Researchers Suggest New Way for Making Graphene-Based Nanodiamond

An easy way to form nanoscale diamonds would be to combine two layers of graphene but, at times, thicker can turn out to be better.

Rice University researchers have expanded their theory on converting graphene into 2D diamond, or diamane. They have determined that a pinpoint of pressure can trigger connections between layers of graphene, rearranging the lattice into a cubic diamond. Image Credit: Illustration by Pavel Sorokin.

Although it may take just a small amount of heat to obtain a cubic lattice of diamane from a treated bilayer of the ultrathin material, few-layer graphene can also be converted by applying slight pressure in just the precise place.

Now, according to scientists from Rice University, the otherwise chemically driven procedure is theoretically viable. Rice University has published its most recent thoughts on producing high-quality diamane—the two-dimensional (2D) form of diamond—in the Small journal.

Headed by materials theorist Boris Yakobson and his collaborators from the George R. Brown School of Engineering at Rice University, the researchers have suggested that a bit of pressure applied to few-layer graphene—the atom-thin form of carbon familiar for its exceptional strength—can nucleate a surface chemical reaction with fluorine or hydrogen.

And from there, the diamond-like lattice should spread across the material as atoms of fluorine or hydrogen alight on the bottom and top and covalently attach to the surfaces, triggering carbon-carbon connections between the layers.

Yakobson stated that the pressure applied to that place—down to a few nanometers—is completely unnecessary in the case of a bilayer but is nevertheless required and should be increasingly stronger for thicker films.

Large-scale production of synthetic diamonds from bulk graphite needs 725,000 pounds per square inch or around 10 to 15 gigapascals of pressure.

Only at the nanoscale—in this case, at nanometer thickness—does it becomes possible for the surface chemistry alone to change the thermodynamics of the crystal, shifting the phase-change point from very high pressure to practically no pressure.

Boris Yakobson, Materials Theorist, George R. Brown School of Engineering, Rice University

For electronics, single-crystal diamond film is largely preferred.
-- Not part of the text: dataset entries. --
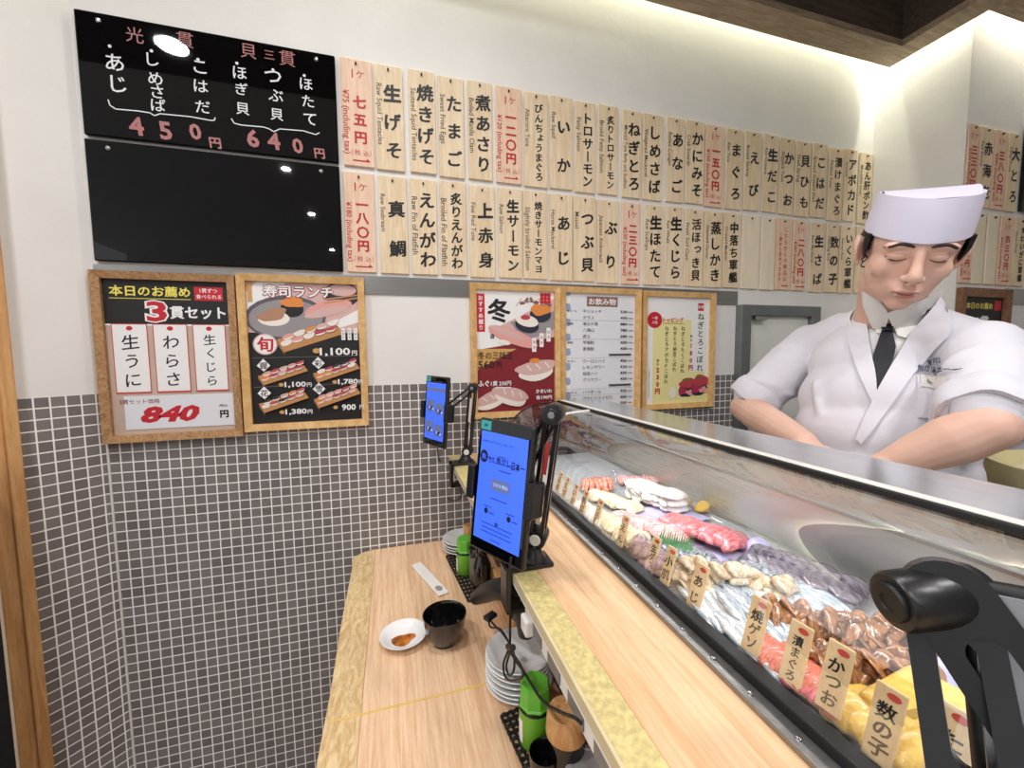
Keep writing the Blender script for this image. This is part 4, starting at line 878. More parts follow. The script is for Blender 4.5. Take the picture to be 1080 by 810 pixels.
mat('leaf_green', (58, 128, 66), .15, 30, rough=.4); mat('lavender_paper', (196, 190, 226), .03, 8, bump=.15, bscale=20, rough=.4); mat('shell_white', (226, 224, 216), .06, 20, rough=.25)
FZ = .976
def at_case(px, py, z=1.0): p = atZ(px, py, z); return p.x, p.y
def piece(c, L, W, T, m, name, label, cat, group, yaw=0, tilt=0, bend=0, nz=.15, seed=0, roll=0):
    """one soft slice: flattened, bent and slightly irregular"""
    def fn(p, d):
        k = 1 + nz * noise.noise(V((p.x * 50 + seed * 3.1, p.y * 50, p.z * 30 + seed)))
        x, y, z = p.x * k, p.y * k * (1 - .25 * p.x / L), p.z * k
        return V((x, y, z - bend * (x / L) ** 2 + .35 * T * math.sin(x / L * 5 + seed) * .4))
    c = (max(c[0], .336 + max(L * abs(math.cos(yaw)), W) * 1.02), c[1], c[2])
    R = Matrix.Rotation(yaw, 3, 'Z') @ Matrix.Rotation(tilt, 3, 'Y') @ Matrix.Rotation(roll, 3, 'X')
    o = MB().ell((0, 0, 0), (L, W, T), None, None, R, 18, 10, fn).build(name, m, smooth=80)
    o.location = c; return tag(o, label, cat, group)
def rows(px, py, n, dxy, L, W, T, m, name, label, cat, group, yaw, tilt=.12, bend=.006, z0=None, lift=.0, per=99, dz=.006, roll=0.0):
    x, y = at_case(px, py)
    for k in range(n):
        i, r = k % per, k // per
        heap = any(q in name for q in ('shell', 'clam', 'octopus')); jt = .007 if heap else .003
        c = (x + dxy[0] * (i - (min(n, per) - 1) / 2) + rnd.uniform(-jt, jt), y + dxy[1] * (i - (min(n, per) - 1) / 2) + rnd.uniform(-jt, jt), (z0 or FZ + T + .004) + r * dz + lift * i)
        piece(c, 1.12 * L * rnd.uniform(.9, 1.1), 1.22 * W * rnd.uniform(.88, 1.12), T * .92, m, name, label, cat, group, yaw + rnd.uniform(-.16, .16) * (10 if heap else 1), tilt + rnd.uniform(-.05, .05) * (5 if 'shell' in name or 'clam' in name else 1), bend * (1.6 if heap else 1), .45 if heap else .26, k + px, roll or (rnd.uniform(-.5, .5) if heap else (.55 if 'slice' in name or 'strip' in name else .25)))
G = 'fish in the glass case'
rows(630, 504, 16, (.007, -.003), .030, .0065, .006, 'prawn_flesh', 'prawn', 'orange red prawn in the row at the far end of the glass case', 'prawn', 'prawns at the far end', 1.2, .2, .02, None, .0006, 8, .008)
rows(672, 499, 10, (.008, -.003), .030, .010, .006, 'bream_flesh', 'fish_slice', 'pale pink slice under film behind the orange prawns', 'fish slice', 'pale slices behind the prawns', 1.1, .15, .006, None, .0, 10)
rows(650, 521, 12, (.003, -.009), .028, .009, .006, 'engawa_flesh', 'squid_strip', 'cream squid strip just in front of the prawns', 'squid', 'squid strips by the prawns', .4, .15, .008, None, .0003)
rows(694, 520, 24, (.004, -.014), .034, .015, .008, 'squid_flesh', 'squid_fillet', 'white squid fillet heaped behind the pale strips', 'squid', 'white squid fillets', .5, .25, .012, None, .0004, 8, .011)
rows(622, 536, 9, (.002, -.013), .022, .010, .007, 'squid_flesh', 'squid_strip', 'white squid strip lying close behind the name tags', 'squid', 'white strips behind the far tags', .3)
rows(654, 553, 18, (.003, -.012), .028, .009, .006, 'engawa_flesh', 'flatfish_fin_slice', 'cream yellow flatfish fin slice behind the middle tags', 'fish slice', 'flatfish fin slices', .5, .15, .01, None, .0003, 9, .009)
rows(688, 548, 14, (.0025, -.0085), .034, .011, .006, 'bream_flesh', 'bream_slice', 'pink and white striped bream slice left of the red tuna block', 'fish slice', 'bream slices', .3, .28, .012, None, .0007)
rows(746, 556, 14, (.0025, -.0075), .042, .012, .009, 'tuna_flesh', 'tuna_slice', 'rose red tuna slice on lavender paper', 'fish slice', 'red tuna slices', .2, .25, .014, FZ + .018, .0004)
rows(672, 585, 14, (.003, -.010), .019, .011, .009, 'octopus_flesh', 'octopus_piece', 'purple grey octopus piece in front of the green leaf', 'octopus', 'octopus pieces', .7, .2, .006, None, .0, 7, .011)
rows(716, 574, 8, (.008, -.010), .040, .009, .006, 'mackerel_skin', 'mackerel_fillet', 'dark backed mackerel fillet behind the small tags', 'fish fillet', 'mackerel fillets', 1.3, .05, .004, None, .0006)
rows(744, 588, 10, (.008, -.010), .036, .008, .006, 'silver_skin', 'white_fillet', 'white bellied fillet between mackerel and clams', 'fish fillet', 'white bellied fillets', 1.2, .1)
rows(772, 606, 40, (.009, -.010), .015, .007, .007, 'clam_flesh', 'clam_meat', 'beige clam meat in the heap behind the silver fillets', 'clam', 'clam meats', .9, .2, .006, None, .0, 10, .007, .2)
rows(726, 601, 12, (.003, -.009), .017, .007, .006, 'clam_flesh', 'clam_meat', 'beige clam meat tucked behind the tags', 'clam', 'clam meats behind the tags', .6, .2, .006, None, .0, 6, .008)
for r_, (px_, py_) in enumerate(((742, 618), (772, 640), (800, 662))):
    rows(px_, py_, 9, (.011, .003), .044, .0075, .005, 'silver_skin', 'silver_fillet', 'shiny silver fillet at the front of the case', 'fish fillet', 'front silver fillets', 1.25, .06, .004, None, .0)
for r_, (px_, py_) in enumerate(((800, 610), (832, 628))):
    rows(px_, py_, 10, (.013, .001), .044, .0085, .006, 'silver_skin', 'sardine_fillet', 'silver grey sardine fillet in the long rear row', 'fish fillet', 'rear sardine fillets', 1.35, .06, .004, FZ + .013, .0)
rows(838, 588, 8, (.005, -.011), .032, .011, .006, 'squid_purple', 'purple_squid', 'grey purple raw squid beyond the crumpled lavender sheet', 'squid', 'grey purple squid', .5, .1, .01, FZ + .02, .0, 8, .009)
rows(790, 596, 9, (.012, -.003), .040, .0085, .006, 'mackerel_skin', 'mackerel_fillet', 'dark mackerel fillet between clams and lavender sheet', 'fish fillet', 'mackerel fillets by the lavender sheet', 1.3, .06, .004, FZ + .014, .0)
rows(862, 602, 14, (.005, -.012), .036, .012, .007, 'squid_purple', 'purple_squid', 'dark purple raw squid at the back of the case', 'squid', 'purple squid', .4, .1, .01, None, .0, 7, .010)
rows(884, 655, 84, (.0075, -.0065), .013, .0052, .0052, 'ark_shell', 'ark_shell_meat', 'glossy brown ark shell meat in the heap beside the silver fillets', 'shellfish', 'ark shell meats', 1.0, .3, .014, None, .0, 14, .0045, .3)
rows(915, 690, 44, (.0085, -.005), .013, .0052, .0052, 'ark_shell', 'ark_shell_meat', 'glossy brown ark shell meat near the yellow omelette', 'shellfish', 'ark shell meats by the omelette', .7, .3, .014, None, .0, 11, .005, .3)
rows(815, 695, 14, (.003, -.0045), .028, .0075, .006, 'lean_tuna', 'salmon_slice', 'orange red fish slice between two front tags', 'fish slice', 'orange slices between the tags', .1, .3, .01, None, .0004)
rows(857, 716, 12, (.003, -.0045), .028, .007, .006, 'magenta_flesh', 'tuna_slice', 'magenta red tuna slice in front of the brown shell heap', 'fish slice', 'magenta tuna slices', .1, .3, .01, None, .0004)
# yellow omelette block and herring roe under the foreground arm
for k, (px, py, L) in enumerate(((965, 738, .085), (1000, 770, .08))):
    x, y = at_case(px, py); mb = MB(); mb.box((-L / 2, -.022, 0), (L / 2, .022, .03), bev=.008, seg=3)
    o = mb.build('omelette_block', 'omelette', smooth=50); o.location = (x, y, FZ + .001); o.rotation_euler = (0, 0, .1 - .2 * k); tag(o, 'yellow rolled omelette block, %s one under the black arm' % ('farther' if k == 0 else 'nearer'), 'omelette', 'omelette blocks')
rows(915, 765, 6, (.004, -.010), .030, .011, .011, 'herring_roe', 'herring_roe', 'yellow herring roe piece behind the nearest tag', 'herring roe', 'herring roe pieces', .2, .15, .01, None, .001)
x, y = at_case(722, 523); 
for k in range(2): piece((x + .02 * k, y - .03 * k, FZ + .012), .026, .012, .008, 'herring_roe', 'pickled_radish', 'yellow garnish %s the white squid at the back of the case' % ('behind' if k == 0 else 'to the near side of'), 'garnish', 'yellow garnish', .4, 0, .004, .1, k)
# serrated green leaf divider
x, y = at_case(712, 571); P = []
for k in range(15): P += [(-.036 + .072 * k / 14 - .001, .0), (-.036 + .072 * k / 14 + .0015, .030 + .008 * math.sin(k * 2.2))]
P2 = [(-.038, 0)] + [q for q in P] + [(.038, 0)]
o = MB().prism([(p, q) for p, q in [(.038, -.012)] + list(reversed(P2)) + [(-.038, -.012)]], -.0004, .0004, None, Matrix.Rotation(.9, 4, 'X')).build('leaf_divider', 'leaf_green'); o.location = (x, y, FZ + .020); o.rotation_euler = (0, 0, -1.0); o.scale = (.68, .68, .68)
tag(o, 'serrated green leaf divider in front of the bream slices', 'leaf divider')
# lavender wrapping sheets
def sheetobj(px, py, w, l, yaw, m, name, label, cat, group, z, amp, seed, drape=0.0):
    x, y = at_case(px, py)
    o = MB().quadgrid(lambda u, v: V(((u - .5) * w, (v - .5) * l, amp * (noise.noise(V((u * 3 + seed, v * 4, seed))) + .5 * noise.noise(V((u * 9, v * 9 + seed, 2)))) - drape * ((u - .5) ** 2 + (v - .5) ** 2))), 26, 30).build(name, m, smooth=70)
    o.location = (x, y, z); o.rotation_euler = (0, 0, yaw); return tag(o, label, cat, group)
sheetobj(742, 556, .13, .13, .35, 'lavender_paper', 'wrapping_sheet', 'lavender paper sheet under the red tuna slices', 'paper', 'lavender sheets', FZ + .005, .003, 2)
sheetobj(706, 533, .11, .10, .2, 'lavender_paper', 'wrapping_sheet', 'lavender paper sheet beside the white squid at the back', 'paper', 'lavender sheets', FZ + .005, .003, 4)
sheetobj(800, 572, .13, .15, -.2, 'lavender_paper', 'wrapping_sheet', 'crumpled lavender sheet at the back of the case behind the clams', 'paper', 'lavender sheets', FZ + .034, .008, 7, .9)
sheetobj(988, 688, .10, .06, -.2, 'lavender_paper', 'wrapping_sheet', 'lavender sheet seen through the slot of the foreground arm', 'paper', 'lavender sheets', FZ + .020, .006, 9, .4)
for k, (px, py, w, l, lb) in enumerate(((648, 503, .10, .10, 'clear film over the prawns and pale slices at the far end'), (702, 526, .10, .10, 'clear film draped over the white squid'), (785, 632, .12, .11, 'clear film over the silver fillets'), (895, 668, .10, .07, 'clear film over the brown ark shell meat'))):
    sheetobj(px, py, w, l, .2, 'clear_film', 'plastic_film', lb, 'film', 'clear films', FZ + .042, .008, 11 + k, .9)
# wooden name tags along the glass
tags = [('活赤', 590, 513, .046), ('えび', 597, 519, .046), ('いか', 606, 531, .046), ('帆立', 616, 538, .046), ('つぶ貝', 631, 546, .048), ('えん', 657, 567, .05), ('生ダコ', 689, 592, .05), ('小肌', 705, 604, .05), ('あじ', 736, 627, .054), ('焼ゲソ', 797, 670, .056), ('漬まぐろ', 839, 701, .056), ('かつお', 880, 727, .056), ('数の子', 932, 778, .056), ('たこ', 1000, 806, .056)]
for k, (s, px, py, h) in enumerate(tags):
    p = atX(px, py, .343); c = V((.343, p.y, max(p.z, FZ + h / 2 - .004) + .010))
    M = frame(c, (.10, -.99, 0), (.30, .03, .95)); w = .0195 if k > 7 else .016
    t = thing('name_tag', c, 'small upright wooden tag lettered %s at the front of the case' % s, 'name tag', 'wooden name tags in the case')
    MB().box((-w / 2, -h / 2, -.0015), (w / 2, h / 2, .0015), None, M, .0012, 2).build('tag_board', 'bamboo_tag', t)
    f = Flat(M, .0017); f.column(s, 0, h / 2 - .011, -h / 2 + .004, .0155, 'ink_black', .03, .92, .1)
    f.disc(.0025, h / 2 - .006, .0045, .0026, 'seal_red'); f.build('lettering', t)
    MB().tube([M @ V((0, -h / 2 + .001, -.0025)), M @ V((0, -h / 2 - .002, -.006)), V((c.x + .012, c.y, FZ + .002))], .0012, 6).build('tag_foot', 'metal_grey', t)
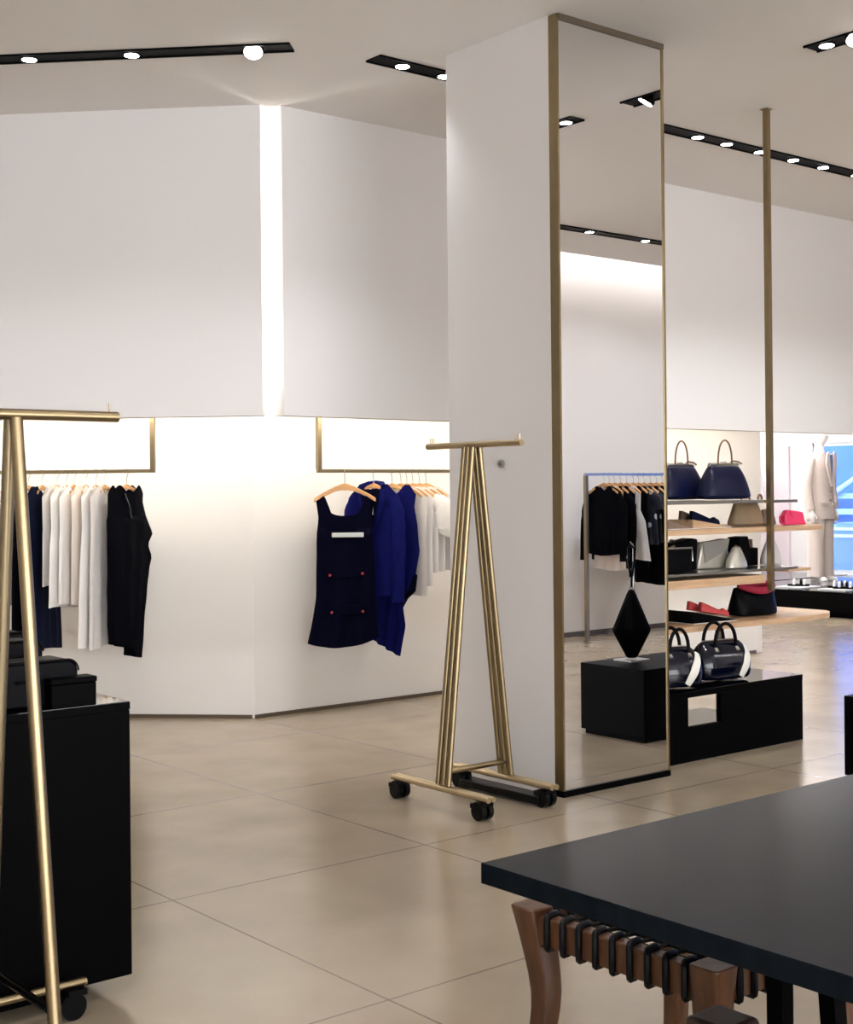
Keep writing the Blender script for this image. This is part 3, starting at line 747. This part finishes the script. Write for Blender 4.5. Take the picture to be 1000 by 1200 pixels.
def loop(p, q, h, r, n=14, lean=0, m=None):
    """arched handle from p to q rising h"""
    pts = []
    for k in range(n + 1):
        a = pi * k / n
        c = (1 - cos(a)) / 2
        pts.append((p[0] + (q[0] - p[0]) * c, p[1] + (q[1] - p[1]) * c + lean * sin(a), p[2] + (q[2] - p[2]) * c + h * sin(a) ** .8))
    return MB().tube(pts, r, 8)
def patent_bag(label, loc, rz, L, stripe=True):
    t = thing('patent_bag', label, 'bag', loc, rz, 'patent bags on the bench')
    rings = [(.006, L / 2 - .02, .085), (.02, L / 2, .10), (.09, L / 2 + .005, .108), (.15, L / 2 - .005, .09), (.20, L / 2 - .03, .055), (.225, L / 2 - .055, .028), (.23, L / 2 - .075, .012)]
    MB().loft(rings, 40, exp=3).build('body', M['patent'], t, sub=1)
    for sy in (-1, 1):
        loop((-L * .2, sy * .05, .195), (L * .2, sy * .05, .195), .135, .0105).build('handle', M['blackleather'], t)
    for sy in (-1, 1):
        for x in (-L * .2, L * .2):
            MB().tube([(x, sy * .048, .19), (x, sy * .072, .17)], .013, 10).build('handle_tab', M['steel'], t)
    MB().tube([(-L / 2 + .07, 0, .231), (L / 2 - .07, 0, .231)], .004, 6).build('zipper', M['steel'], t)
    if stripe:
        pts = []
        for k in range(13):
            u = k / 12; z = .025 + .165 * u
            hw, hd = interp([(r[0], r[1], r[2]) for r in rings], z)
            x = (L / 2 - .13) + .10 * u
            e = abs(min(.999, x / hw)) ** 3
            pts.append((x, -hd * (1 - e) ** (1 / 3) - .004, z))
        MB().tube(pts, [.018 + .008 * sin(pi * k / 12) for k in range(13)], 10, flat=.25, up=(0, 1, 0)).build('stripe_and_glint', M['whiteleather'], t)  # real stripe on the bowling bag, painted white highlight on the other bag
    return t
patent_bag('navy patent bowling bag with a white stripe at its end, on the black bench', (6.36, 5.11, .388), R(-8), .40)
patent_bag('navy patent bag partly hidden by the mirror edge on the black bench', (5.93, 5.08, .388), R(-20), .30)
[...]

The material can possibly be utilized as a heat transducer or as a hardened insulator for cooling nanoelectronics. It may even be doped to act as an element in optical applications, or as a wide-bandgap semiconductor in transistors.

In 2014, Yakobson and his collaborators had designed a phase diagram to demonstrate how diamane can be thermodynamically viable. While there is still no easy way to produce the diamane, the latest study adds a crucial element that was missing in the previous study—a means to address the energetic obstacle to nucleation that maintains the reaction.

So far only bilayer graphene has been reproducibly converted into diamane, but through sheer chemistry. Combining it with a pinch of local pressure and the mechanochemistry it triggers seems like a promising path to be tried.

Boris Yakobson, Materials Theorist, George R. Brown School of Engineering, Rice University

In thicker films, the barrier rises quickly with the number of layers,” added Pavel Sorokin, the study’s co-author and a former postdoctoral associate from Rice University. “External pressure can reduce this barrier, but chemistry and pressure must play together to deliver a 2D diamond.”

Sergey Erohin, a visiting researcher from Rice University and a graduate student at the National University of Science and Technology in Moscow, is the lead author of the study. Qiyuan Ruan, a graduate student from Rice University, is the co-author of the study.

Sorokin heads a laboratory at the Technological Institute for Superhard and Novel Carbon Materials based in Moscow. Yakobson is the Karl F. Hasselmann Professor of Materials Science and NanoEngineering and also a professor of chemistry from Rice University.

The study was funded by the Rice-Army Research Initiative, the Office of Naval Research, and the Ministry of Education and Science of the Russian Federation.

Journal Reference:

Erohin, S. V., et al. (2020) Nano-Thermodynamics of Chemically Induced Graphene–Diamond Transformation. Small. doi.org/10.1002/smll.202004782.